Stellungnahme der Freikirche der Siebenten-Tags-Adventisten in Deutschland
Der Vorsitzende der Freikirche der Siebenten-Tags-Adventisten in Deutschland, Pastor Günther Machel (Ostfildern bei Stuttgart), wies darauf hin, dass der Aufruf der Initiative „Ökumene jetzt“ nur die beiden grossen Kirchen in Deutschland betreffe. Die orthodoxen Kirchen und die evangelischen Freikirchen seien hierbei nicht im Blick. Deshalb wäre den Initiatoren entgangen, dass es nicht nur im Verständnis von Abendmahl, Amt und Kirche Unterschiede gebe, sondern auch bei der Taufe. Am 29. April 2007 hätten im Dom zu Magdeburg nur elf der 17 Mitgliedskirchen der Arbeitsgemeinschaft Christlicher Kirchen (ACK) in Deutschland und keine der vier ACK-Gastkirchen eine Erklärung zur gegenseitigen Anerkennung der Taufe unterzeichnet. Zwei altorientalisch-orthodoxe Kirchen, die Heilsarmee und die sogenannten „täuferischen“ Kirchen“, die statt der Kindertaufe die Erwachsenen- oder Glaubenstaufe praktizierten, hätten das Dokument nicht unterschrieben.
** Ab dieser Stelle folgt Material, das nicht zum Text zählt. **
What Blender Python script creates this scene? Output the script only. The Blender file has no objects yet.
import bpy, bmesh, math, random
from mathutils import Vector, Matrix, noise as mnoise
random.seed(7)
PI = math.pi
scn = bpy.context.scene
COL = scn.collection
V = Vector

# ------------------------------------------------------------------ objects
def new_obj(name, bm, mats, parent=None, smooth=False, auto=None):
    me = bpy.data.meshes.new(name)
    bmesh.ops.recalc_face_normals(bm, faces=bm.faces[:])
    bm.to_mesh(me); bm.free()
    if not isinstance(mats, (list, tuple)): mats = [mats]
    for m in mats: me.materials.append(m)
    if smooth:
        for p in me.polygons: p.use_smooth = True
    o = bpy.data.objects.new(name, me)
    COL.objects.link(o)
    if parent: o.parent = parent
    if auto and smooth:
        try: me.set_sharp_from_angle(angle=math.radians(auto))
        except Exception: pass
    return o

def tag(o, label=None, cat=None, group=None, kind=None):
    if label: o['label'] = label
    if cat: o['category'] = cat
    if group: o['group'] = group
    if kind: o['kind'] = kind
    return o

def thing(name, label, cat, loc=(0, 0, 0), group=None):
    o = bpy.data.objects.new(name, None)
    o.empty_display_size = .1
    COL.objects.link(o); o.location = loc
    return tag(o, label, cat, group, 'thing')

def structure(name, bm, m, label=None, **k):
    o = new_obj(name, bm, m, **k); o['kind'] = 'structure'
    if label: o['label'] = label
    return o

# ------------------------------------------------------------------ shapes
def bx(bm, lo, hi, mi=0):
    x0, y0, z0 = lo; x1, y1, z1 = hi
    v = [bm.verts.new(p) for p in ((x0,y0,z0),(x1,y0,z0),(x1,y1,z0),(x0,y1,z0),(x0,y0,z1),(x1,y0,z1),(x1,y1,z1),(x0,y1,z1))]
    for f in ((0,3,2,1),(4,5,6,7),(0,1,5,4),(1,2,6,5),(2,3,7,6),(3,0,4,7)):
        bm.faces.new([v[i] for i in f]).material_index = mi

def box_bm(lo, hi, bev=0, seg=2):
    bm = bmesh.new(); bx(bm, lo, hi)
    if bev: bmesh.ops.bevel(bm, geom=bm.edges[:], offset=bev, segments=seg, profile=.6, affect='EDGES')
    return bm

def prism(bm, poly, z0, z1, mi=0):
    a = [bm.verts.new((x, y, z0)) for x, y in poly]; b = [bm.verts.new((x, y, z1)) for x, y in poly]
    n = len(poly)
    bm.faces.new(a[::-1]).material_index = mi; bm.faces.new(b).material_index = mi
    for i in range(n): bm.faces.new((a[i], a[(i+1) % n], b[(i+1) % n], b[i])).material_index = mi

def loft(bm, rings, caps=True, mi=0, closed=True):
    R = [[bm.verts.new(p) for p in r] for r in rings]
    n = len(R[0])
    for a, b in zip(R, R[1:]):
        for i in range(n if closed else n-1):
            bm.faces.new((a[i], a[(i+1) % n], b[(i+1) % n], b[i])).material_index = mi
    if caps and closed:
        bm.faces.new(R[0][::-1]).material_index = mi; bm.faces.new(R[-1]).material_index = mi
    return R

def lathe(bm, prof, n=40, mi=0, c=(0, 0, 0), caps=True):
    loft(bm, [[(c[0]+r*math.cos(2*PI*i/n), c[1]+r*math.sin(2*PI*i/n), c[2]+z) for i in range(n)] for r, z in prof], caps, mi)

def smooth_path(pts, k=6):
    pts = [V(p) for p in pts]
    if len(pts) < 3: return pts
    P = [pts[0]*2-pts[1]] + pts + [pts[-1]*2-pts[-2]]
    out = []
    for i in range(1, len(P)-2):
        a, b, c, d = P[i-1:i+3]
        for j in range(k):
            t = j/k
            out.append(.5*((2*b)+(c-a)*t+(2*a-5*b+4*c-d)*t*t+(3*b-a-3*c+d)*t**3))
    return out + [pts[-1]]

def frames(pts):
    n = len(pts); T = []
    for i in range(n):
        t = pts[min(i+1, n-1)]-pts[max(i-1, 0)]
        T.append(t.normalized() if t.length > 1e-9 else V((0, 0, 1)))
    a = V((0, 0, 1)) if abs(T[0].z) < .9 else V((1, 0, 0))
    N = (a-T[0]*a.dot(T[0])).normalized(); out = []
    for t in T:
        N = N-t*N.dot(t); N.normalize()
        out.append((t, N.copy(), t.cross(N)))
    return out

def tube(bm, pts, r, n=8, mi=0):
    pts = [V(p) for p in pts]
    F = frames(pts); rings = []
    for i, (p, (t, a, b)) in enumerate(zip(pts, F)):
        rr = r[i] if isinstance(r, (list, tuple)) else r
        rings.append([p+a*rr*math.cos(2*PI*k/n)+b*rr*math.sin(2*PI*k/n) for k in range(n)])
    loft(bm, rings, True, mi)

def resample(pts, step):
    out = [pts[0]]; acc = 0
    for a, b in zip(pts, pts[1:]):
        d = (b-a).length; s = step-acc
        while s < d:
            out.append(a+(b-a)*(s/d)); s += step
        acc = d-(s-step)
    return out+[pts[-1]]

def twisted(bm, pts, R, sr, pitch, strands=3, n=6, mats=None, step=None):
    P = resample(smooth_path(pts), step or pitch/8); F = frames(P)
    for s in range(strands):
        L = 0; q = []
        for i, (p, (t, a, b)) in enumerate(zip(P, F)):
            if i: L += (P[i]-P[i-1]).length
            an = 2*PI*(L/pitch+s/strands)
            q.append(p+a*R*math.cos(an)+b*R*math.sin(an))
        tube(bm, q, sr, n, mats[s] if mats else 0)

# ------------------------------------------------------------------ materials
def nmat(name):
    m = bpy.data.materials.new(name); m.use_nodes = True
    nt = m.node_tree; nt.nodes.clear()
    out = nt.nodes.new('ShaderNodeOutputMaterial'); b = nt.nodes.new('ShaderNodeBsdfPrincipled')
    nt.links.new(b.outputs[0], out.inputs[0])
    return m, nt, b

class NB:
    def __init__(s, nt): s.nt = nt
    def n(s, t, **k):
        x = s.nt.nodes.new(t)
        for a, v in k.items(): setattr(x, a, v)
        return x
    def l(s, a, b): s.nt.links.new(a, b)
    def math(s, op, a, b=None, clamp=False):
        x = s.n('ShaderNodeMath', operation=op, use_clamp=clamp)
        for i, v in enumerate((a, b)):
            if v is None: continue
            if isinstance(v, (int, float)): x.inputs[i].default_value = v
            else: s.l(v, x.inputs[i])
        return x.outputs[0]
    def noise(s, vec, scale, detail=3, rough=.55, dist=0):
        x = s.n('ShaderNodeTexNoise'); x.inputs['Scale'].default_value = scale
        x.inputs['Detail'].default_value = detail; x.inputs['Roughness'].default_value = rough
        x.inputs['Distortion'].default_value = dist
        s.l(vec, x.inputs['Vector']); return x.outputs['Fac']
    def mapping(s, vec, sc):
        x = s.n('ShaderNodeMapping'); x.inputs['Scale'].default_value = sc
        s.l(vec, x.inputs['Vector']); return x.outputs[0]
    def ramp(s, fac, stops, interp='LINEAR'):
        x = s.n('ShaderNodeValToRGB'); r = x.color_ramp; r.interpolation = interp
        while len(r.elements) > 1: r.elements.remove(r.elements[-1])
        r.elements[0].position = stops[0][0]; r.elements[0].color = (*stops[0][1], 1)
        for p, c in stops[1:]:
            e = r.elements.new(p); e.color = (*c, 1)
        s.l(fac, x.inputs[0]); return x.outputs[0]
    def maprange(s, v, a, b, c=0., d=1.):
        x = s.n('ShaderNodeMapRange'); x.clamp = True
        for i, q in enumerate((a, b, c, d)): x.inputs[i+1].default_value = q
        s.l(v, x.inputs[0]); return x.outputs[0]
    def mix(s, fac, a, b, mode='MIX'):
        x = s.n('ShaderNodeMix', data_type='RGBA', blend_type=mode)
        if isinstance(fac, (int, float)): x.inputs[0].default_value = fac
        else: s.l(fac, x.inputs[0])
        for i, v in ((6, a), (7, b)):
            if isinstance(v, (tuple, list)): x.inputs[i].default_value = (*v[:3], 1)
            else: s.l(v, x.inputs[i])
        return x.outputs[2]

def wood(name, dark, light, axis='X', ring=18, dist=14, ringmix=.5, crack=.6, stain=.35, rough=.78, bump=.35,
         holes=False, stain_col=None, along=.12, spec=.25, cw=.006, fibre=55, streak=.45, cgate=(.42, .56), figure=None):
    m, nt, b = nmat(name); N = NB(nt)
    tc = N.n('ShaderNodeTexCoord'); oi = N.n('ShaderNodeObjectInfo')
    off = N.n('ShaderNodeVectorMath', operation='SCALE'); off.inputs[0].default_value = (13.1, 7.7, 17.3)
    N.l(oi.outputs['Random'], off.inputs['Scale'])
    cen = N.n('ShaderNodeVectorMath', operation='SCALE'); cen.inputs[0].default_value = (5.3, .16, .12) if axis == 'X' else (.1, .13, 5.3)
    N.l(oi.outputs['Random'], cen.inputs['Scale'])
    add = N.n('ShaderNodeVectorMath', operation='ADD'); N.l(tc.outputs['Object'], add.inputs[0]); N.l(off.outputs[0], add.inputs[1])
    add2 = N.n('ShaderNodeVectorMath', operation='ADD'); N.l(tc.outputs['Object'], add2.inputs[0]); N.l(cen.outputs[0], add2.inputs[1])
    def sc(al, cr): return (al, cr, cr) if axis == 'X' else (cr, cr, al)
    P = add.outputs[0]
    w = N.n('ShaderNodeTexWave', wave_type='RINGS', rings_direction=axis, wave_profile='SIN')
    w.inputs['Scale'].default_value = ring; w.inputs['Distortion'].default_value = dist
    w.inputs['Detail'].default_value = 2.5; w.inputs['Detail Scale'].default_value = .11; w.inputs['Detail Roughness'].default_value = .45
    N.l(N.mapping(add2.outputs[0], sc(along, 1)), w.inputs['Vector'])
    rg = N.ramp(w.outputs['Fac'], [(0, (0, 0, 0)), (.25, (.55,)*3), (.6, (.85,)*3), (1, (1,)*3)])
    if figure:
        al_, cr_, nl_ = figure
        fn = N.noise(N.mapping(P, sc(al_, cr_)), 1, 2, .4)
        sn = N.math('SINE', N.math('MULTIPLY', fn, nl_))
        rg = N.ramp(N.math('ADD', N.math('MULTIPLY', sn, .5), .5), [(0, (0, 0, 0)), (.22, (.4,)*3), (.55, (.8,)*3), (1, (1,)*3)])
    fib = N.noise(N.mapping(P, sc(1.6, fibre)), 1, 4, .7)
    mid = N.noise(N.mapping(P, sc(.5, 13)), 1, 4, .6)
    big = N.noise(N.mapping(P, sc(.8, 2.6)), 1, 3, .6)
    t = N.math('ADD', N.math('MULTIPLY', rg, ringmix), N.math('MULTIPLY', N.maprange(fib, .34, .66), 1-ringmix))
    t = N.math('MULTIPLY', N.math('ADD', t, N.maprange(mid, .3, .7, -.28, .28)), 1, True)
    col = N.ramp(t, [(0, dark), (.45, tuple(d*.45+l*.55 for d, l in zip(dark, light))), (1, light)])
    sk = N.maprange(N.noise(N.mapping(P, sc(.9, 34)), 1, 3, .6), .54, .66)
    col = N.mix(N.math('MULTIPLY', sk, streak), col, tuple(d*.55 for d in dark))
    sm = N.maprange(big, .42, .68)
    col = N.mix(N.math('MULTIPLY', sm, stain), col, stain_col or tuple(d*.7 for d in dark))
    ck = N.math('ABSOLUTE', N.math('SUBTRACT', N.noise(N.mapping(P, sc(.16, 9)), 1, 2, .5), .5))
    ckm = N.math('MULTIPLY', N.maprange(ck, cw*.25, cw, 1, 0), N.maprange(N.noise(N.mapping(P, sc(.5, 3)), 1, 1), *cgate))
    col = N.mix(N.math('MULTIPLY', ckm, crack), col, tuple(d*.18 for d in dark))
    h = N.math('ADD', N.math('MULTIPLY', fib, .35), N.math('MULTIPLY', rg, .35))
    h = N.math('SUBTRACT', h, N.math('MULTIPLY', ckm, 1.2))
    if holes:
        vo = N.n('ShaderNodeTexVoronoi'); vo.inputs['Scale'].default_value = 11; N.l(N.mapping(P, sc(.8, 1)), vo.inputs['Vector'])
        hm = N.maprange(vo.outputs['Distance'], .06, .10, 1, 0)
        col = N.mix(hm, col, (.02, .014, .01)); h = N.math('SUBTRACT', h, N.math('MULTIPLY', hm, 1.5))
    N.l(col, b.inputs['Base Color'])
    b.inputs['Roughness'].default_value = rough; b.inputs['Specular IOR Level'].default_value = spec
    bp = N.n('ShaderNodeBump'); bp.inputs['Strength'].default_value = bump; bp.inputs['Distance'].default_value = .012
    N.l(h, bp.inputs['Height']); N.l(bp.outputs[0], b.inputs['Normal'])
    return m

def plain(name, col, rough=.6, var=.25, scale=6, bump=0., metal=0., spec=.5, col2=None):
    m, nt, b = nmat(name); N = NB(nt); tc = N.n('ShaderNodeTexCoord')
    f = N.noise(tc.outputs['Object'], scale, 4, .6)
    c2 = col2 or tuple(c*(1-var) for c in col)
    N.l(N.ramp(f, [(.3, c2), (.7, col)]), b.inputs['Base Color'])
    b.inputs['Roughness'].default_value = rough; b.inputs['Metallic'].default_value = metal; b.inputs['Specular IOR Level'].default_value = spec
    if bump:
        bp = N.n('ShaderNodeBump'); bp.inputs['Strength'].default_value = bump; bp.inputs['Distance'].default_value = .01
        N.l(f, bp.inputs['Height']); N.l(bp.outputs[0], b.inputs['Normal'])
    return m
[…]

Weltweit gebe es über 500 Millionen Christen, die als biblische Taufe im Sinne des Neuen Testaments nur die Glaubenstaufe anerkennen würden, so Machel. Man könne leicht sagen, dass Christen mehr verbinde als unterscheide. Doch die Unterschiede wären gravierender, als der Aufruf sie darstelle. Die Einheit der Kirchen könne nicht wie etwa bei einem politischen Kompromiss erreicht werden. Druck bei Wahrheitsfragen könne das Gegenteil bewirken und zu Abspaltungen mit neuen Kirchen führen.